I do research at W7-X, so I can confirm that to the best of my knowledge, the design was computed a long time ago. Building the actual device took a while.
I'm not the expert on this, but I was curious so I looked into it a bit. I don't believe it required significant resources or crazy algorithms, but a clever selection of physics criteria to optimize. It was a ~20-dimensional Neumann boundary value problem [1], and a code named NESCOIL was used to figure out the shape of the coils that would produce the required magnetic field [2], which it did using Fourier series.
By the way, the unusual shapes of the coils can be understood intuitively from this picture: https://imgur.com/a/Bq3ABfQ. A plasma needs to be confined with a magnetic field in order to be heated to extreme temperatures, and a toroidal field (produced by the currents in the red coils) is unstable due to particle orbit drifts. You need to add a twist to the field for it to be stable (using the green coils). But if you unroll the surface of the torus, you can approximate the currents in both green and red coils using the discrete blue coils, and they're easier to build.
Do you have any links to a high level description of how this would be hooked up to a powerplant?
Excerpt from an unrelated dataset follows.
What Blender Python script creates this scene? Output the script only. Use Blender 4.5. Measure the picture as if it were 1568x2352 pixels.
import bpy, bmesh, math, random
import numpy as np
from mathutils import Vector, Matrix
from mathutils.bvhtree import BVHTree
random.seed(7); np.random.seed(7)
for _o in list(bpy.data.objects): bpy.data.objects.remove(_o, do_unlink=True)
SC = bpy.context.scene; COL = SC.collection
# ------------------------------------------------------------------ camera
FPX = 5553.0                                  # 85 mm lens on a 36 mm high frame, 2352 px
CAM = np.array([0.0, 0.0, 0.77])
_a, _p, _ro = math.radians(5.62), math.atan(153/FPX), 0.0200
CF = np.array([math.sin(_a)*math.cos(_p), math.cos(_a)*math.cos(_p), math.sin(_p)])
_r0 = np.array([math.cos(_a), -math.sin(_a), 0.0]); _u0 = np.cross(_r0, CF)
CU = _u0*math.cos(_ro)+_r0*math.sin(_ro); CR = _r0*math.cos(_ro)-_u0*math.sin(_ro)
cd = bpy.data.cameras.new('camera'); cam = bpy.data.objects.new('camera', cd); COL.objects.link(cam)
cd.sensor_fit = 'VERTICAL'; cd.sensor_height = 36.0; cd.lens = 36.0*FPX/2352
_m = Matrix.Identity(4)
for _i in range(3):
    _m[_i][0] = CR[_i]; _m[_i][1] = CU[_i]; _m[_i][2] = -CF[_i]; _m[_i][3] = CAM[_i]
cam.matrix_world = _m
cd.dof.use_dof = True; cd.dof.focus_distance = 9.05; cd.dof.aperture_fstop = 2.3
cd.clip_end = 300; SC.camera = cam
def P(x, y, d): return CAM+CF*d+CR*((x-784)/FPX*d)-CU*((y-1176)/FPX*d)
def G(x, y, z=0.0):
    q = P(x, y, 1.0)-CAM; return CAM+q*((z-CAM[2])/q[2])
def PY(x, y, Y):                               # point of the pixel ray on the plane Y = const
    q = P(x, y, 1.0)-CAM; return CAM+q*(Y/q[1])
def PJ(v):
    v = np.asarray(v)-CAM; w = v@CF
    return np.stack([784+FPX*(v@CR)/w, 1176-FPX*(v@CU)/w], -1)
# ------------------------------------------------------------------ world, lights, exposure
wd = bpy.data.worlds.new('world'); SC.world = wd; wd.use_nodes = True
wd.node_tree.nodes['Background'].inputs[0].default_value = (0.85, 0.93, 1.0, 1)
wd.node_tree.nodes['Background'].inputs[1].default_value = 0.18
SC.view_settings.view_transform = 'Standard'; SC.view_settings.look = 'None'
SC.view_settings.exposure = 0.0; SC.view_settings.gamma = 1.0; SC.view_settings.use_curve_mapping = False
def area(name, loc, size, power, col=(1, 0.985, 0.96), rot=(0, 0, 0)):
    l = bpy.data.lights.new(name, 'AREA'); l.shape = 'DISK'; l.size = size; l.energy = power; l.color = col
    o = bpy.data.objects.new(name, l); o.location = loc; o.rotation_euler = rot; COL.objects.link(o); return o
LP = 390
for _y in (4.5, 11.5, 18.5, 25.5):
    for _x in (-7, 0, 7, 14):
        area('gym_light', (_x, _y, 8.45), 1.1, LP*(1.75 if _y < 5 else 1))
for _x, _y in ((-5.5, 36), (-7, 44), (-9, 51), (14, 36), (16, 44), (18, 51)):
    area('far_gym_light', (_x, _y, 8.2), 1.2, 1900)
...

Would this be used to heat water as per a typical fission plant?
"The Helias (Helical Advanced Stellarator) reactor is based on the Wendelstein stellarator line and takes into account the design criteria of a power reactor."
Alas, it "just" seems to talk about extending the coil design for a reactor, not the rest. I am guessing most of that would be similar as for other fusion reactors, see for example MIT's Pathway to Fusion Energy:
Thanks for the links. Had a bit of a google for Helias. Looks like the Wendelstein team are exploring using something called a "Helium Cooled Pebble Bed Blanket", which was designed for ITER. To me it looks like a closed loop heat exchanger using helium. This would then be fed into a typical steam system.
Though I don't really understand the significance of the "pebbles" in this system.
The pebbles will most likely be made of Lithium because it is a solid/liquid at the operating temperatures of the cooling system and therefore has a high density. It is also an element with a very low atomic mass, which makes the crosssections for interactions with fast neutrons comparably high. So the Lithium will have collisions with the fast neutrons from the D-T-fusion that leave the plasma confinement with most of the energy from the reaction. These will heat up the pebbles due to the energy transfer and from time to time a Lithium-6 atom will catch a neutron. This will make the Lithium core fission into a Helium code amd Tritium core. Tritium is one of the two fuels required for fusion and has a very low natural abundance due to its rather short half life. So breeding it seems to be the best option to obtain it in sufficient quantities.
The W7-X isn't a fusion power plant, so such a description doesn't exist. It's the chemistry equivalent of a test tube, not an internal combustion engine.
Would you happen to know what kind of compute power was required? Was it run on a colleague's PC or workstation or did it require supercomputer time?